1/10
There's not a single convincing moment in this film.
9 September 2001
"Un Crabe dans la tete" focuses on Alex, a handsome but selfish underwater photographer who undergoes a number of emotional, life-changing experiences while passing through Montreal. When all is said and done, however, writer/director Andre Turpin has presented little more than a rudderless narrative featuring a bunch of unlikable and uninteresting characters, characters whose patience for the boorish protagonist is nearly unaccountable.
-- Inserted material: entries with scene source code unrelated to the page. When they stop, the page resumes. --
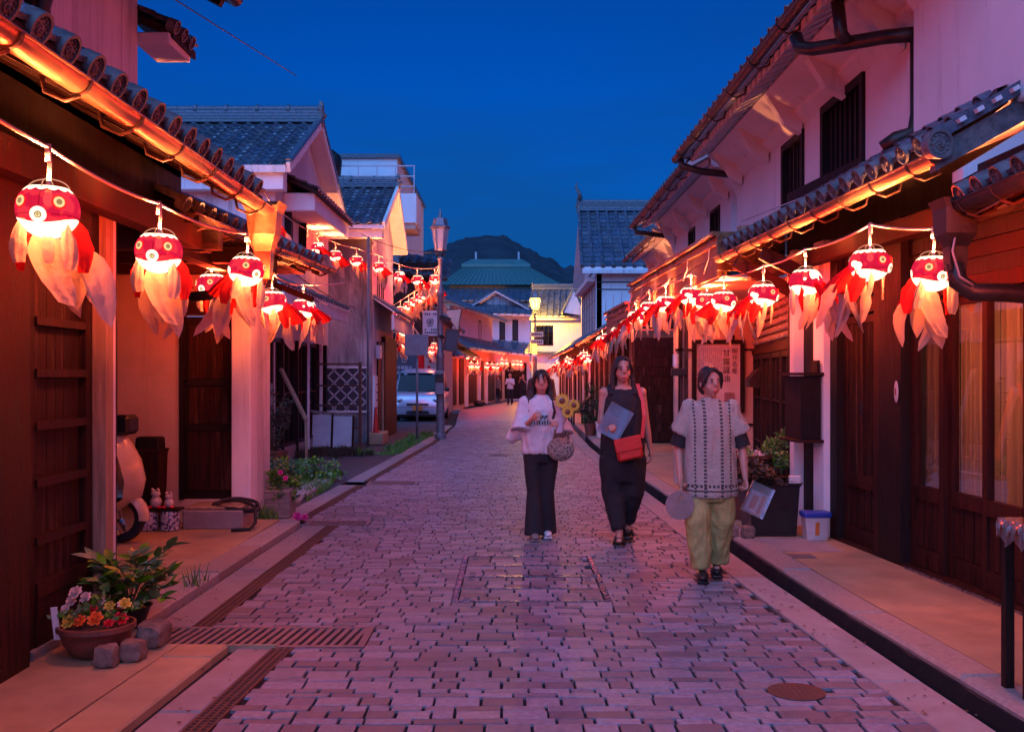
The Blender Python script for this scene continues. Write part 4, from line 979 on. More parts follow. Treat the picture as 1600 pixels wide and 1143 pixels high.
MB().loft([[Vector((3.02-k,13.55,z)),Vector((3.02-k,13.75,z)),Vector((3.3,13.75,z)),Vector((3.3,13.55,z))] for k,z in ((.0,3.9),(.05,4.0),(.16,4.12),(.30,4.2),(.42,4.26))]).build('corbel', M['plaster_clean'], R2)
slope(R2, (3.6,6.0,5.14),(3.6,13.7,5.14),(4.6,6.0,5.6),(4.6,13.7,5.6), kind='r', pu=.5, pv=.5, stuff=True, caps=False, name='upper_roof')
R3 = thing('storehouse', (3.1,16.8,0), 'second white upper storey with two small windows behind the copper fascia', 'house')
FU3 = FRt(3.06,0); W3 = [(15.05,15.75,3.55,4.02),(17.1,17.7,3.55,4.0)]
wall('upper_wall', FU3, 14.3, 19.4, 2.9, 4.5, .18, M['plaster_clean'], R3, W3)
for w_ in W3: window(FU3, w_[0], w_[1], w_[2], w_[3], R3, mull=1, frame=.05)
big_eave(R3, 13.95, 19.5, 2.36, 3.06, 4.36, 4.2)
MB().tube([(2.30,19.3,4.32),(2.35,19.3,4.2),(2.9,19.2,4.12)], .045, 10).build('downpipe', M['copper_dark'], R3, smooth=True)
MB().loft([[Vector((3.06-k,19.2,z)),Vector((3.06-k,19.4,z)),Vector((3.3,19.4,z)),Vector((3.3,19.2,z))] for k,z in ((.0,3.8),(.05,3.95),(.16,4.12),(.30,4.2),(.42,4.26))]).build('corbel', M['plaster_clean'], R3)
MB().box(3.06,6,19.2,19.4,0,4.6).build('gable_wall', M['plaster'], R3)
slope(R3, (3.66,13.95,5.05),(3.66,19.5,5.05),(5.2,13.95,5.6),(5.2,19.5,5.6), kind='r', pu=.5, pv=.5, stuff=True, caps=False, name='upper_roof')
R4 = thing('storehouse', (3.4,22.5,0), 'third white upper storey with short moulded eave farther along the right', 'house')
wall('upper_wall', FRt(3.55,0), 19.8, 25.5, 0, 4.6, .18, M['plaster_clean'], R4)
big_eave(R4, 19.9, 25.4, 2.86, 3.55, 4.36, 4.2)
slope(R4, (4.1,19.9,5.05),(4.1,25.4,5.05),(5.6,19.9,5.6),(5.6,25.4,5.6), kind='r', pu=.5, pv=.5, stuff=True, caps=False, name='upper_roof')
# ---- copper clad canopy fascia
CAN = thing('shop_canopy', (2.1,13.5,2.5), 'long copper clad canopy fascia running above the recessed shop front', 'canopy')
def canopy(parent, Y0, Y1, X0, X1, z0, z1, Xb):
    n = max(2, int((Y1-Y0)/1.1)); f = lambda y_: X0+(X1-X0)*(y_-Y0)/(Y1-Y0)
    for i in range(n):
        a, b = Y0+(Y1-Y0)*i/n, Y0+(Y1-Y0)*(i+1)/n
        for za, zb in ((z0,(z0+z1)/2-.004),((z0+z1)/2+.004,z1)):
            MB().hexa([Vector((f(a+.004),a+.004,za)),Vector((Xb,a+.004,za)),Vector((Xb,b-.004,za)),Vector((f(b-.004),b-.004,za)),Vector((f(a+.004),a+.004,zb)),Vector((Xb,a+.004,zb)),Vector((Xb,b-.004,zb)),Vector((f(b-.004),b-.004,zb))]).build('fascia_panel', M['copper'], parent)
    MB().bar((f(Y0)-.02,Y0-.02,z1+.02),(f(Y1)-.02,Y1,z1+.02),.09,.045).build('top_moulding', M['copper'], parent)
    MB().bar((f(Y0)-.015,Y0-.02,z1-.09),(f(Y1)-.015,Y1,z1-.09),.045,.03).build('moulding', M['copper'], parent)
    MB().hexa([Vector((f(Y0)+.02,Y0,z0-.03)),Vector((3.4,Y0,z0-.03)),Vector((3.4,Y1,z0-.03)),Vector((f(Y1)+.02,Y1,z0-.03)),Vector((f(Y0)+.02,Y0,z0-.005)),Vector((3.4,Y0,z0-.005)),Vector((3.4,Y1,z0-.005)),Vector((f(Y1)+.02,Y1,z0-.005))]).build('soffit', M['plaster_warm'], parent)
    MB().box(min(X0,X1)+.1,3.4,Y0+.05,Y1-.05,z1+.005,z1+.02).build('top_sheet', M['tile'], parent)
canopy(CAN, 10.95, 17.3, 2.20, 2.0, 2.56, 3.0, 2.30)
MB().box(2.18,2.9,10.87,10.93,2.62,3.03).build('end_panel', M['copper'], CAN)
MB().cyl((2.6,11.2,3.03),(2.6,11.2,3.13),.14,seg=16).build('vent_cap', M['wood_pale'], CAN)
CAN2 = thing('shop_canopy', (2.0,18.5,2.4), 'short lower copper fascia beyond the long canopy', 'canopy')
canopy(CAN2, 17.35, 20.6, 1.97, 1.9, 2.30, 2.72, 2.1)
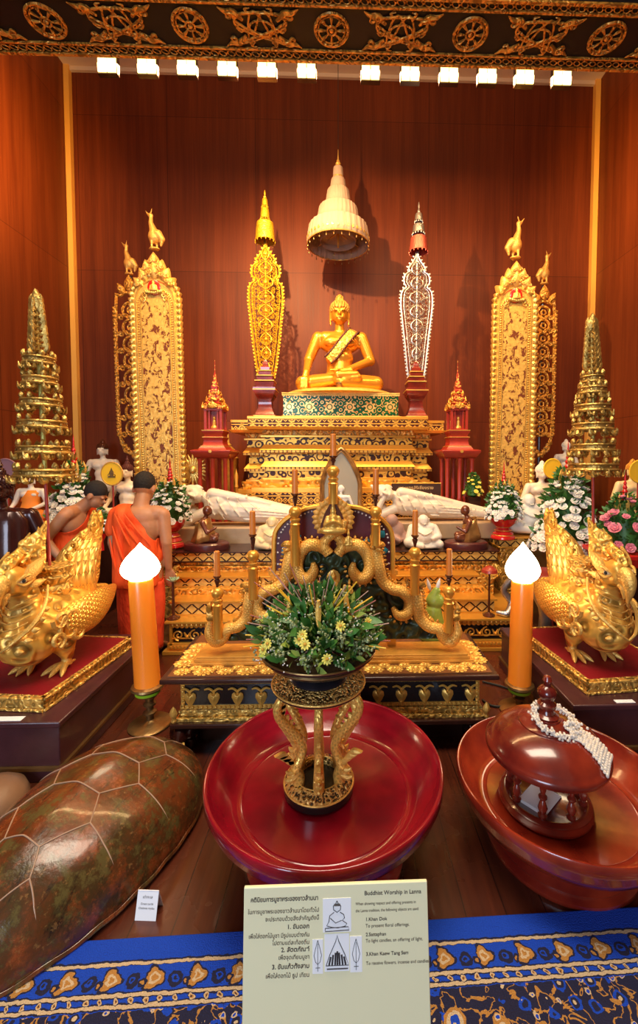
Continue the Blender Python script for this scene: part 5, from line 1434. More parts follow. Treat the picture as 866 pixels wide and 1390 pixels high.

Again and again, one finds oneself mystified by Alex's actions: If he's meant to be a selfish man, only out for himself and afraid of commitment--leaving his wife after the wedding without a word--why, on the other hand, is he so dangerously loyal to a pathetic female drug dealer? If he can thoughtlessly fall into the arms of his best friend's vulnerable lover, how can he suddenly be so completely (almost overly) ethical about a series of disturbing photographs his agent wants him to display? Great films have been made by examining "unlikable" or selfish characters and about people whose actions and motivations are almost inexplicable (i.e. John Cassavetties' films), but the confusion of this film's characters is never thematized or explored. Alex acts the way he acts only so the melodrama can take another surprising turn.

The film is sharply, if erratically, shot, but most paying audiences will surely lose patience with Alex and his associates long before it has ended.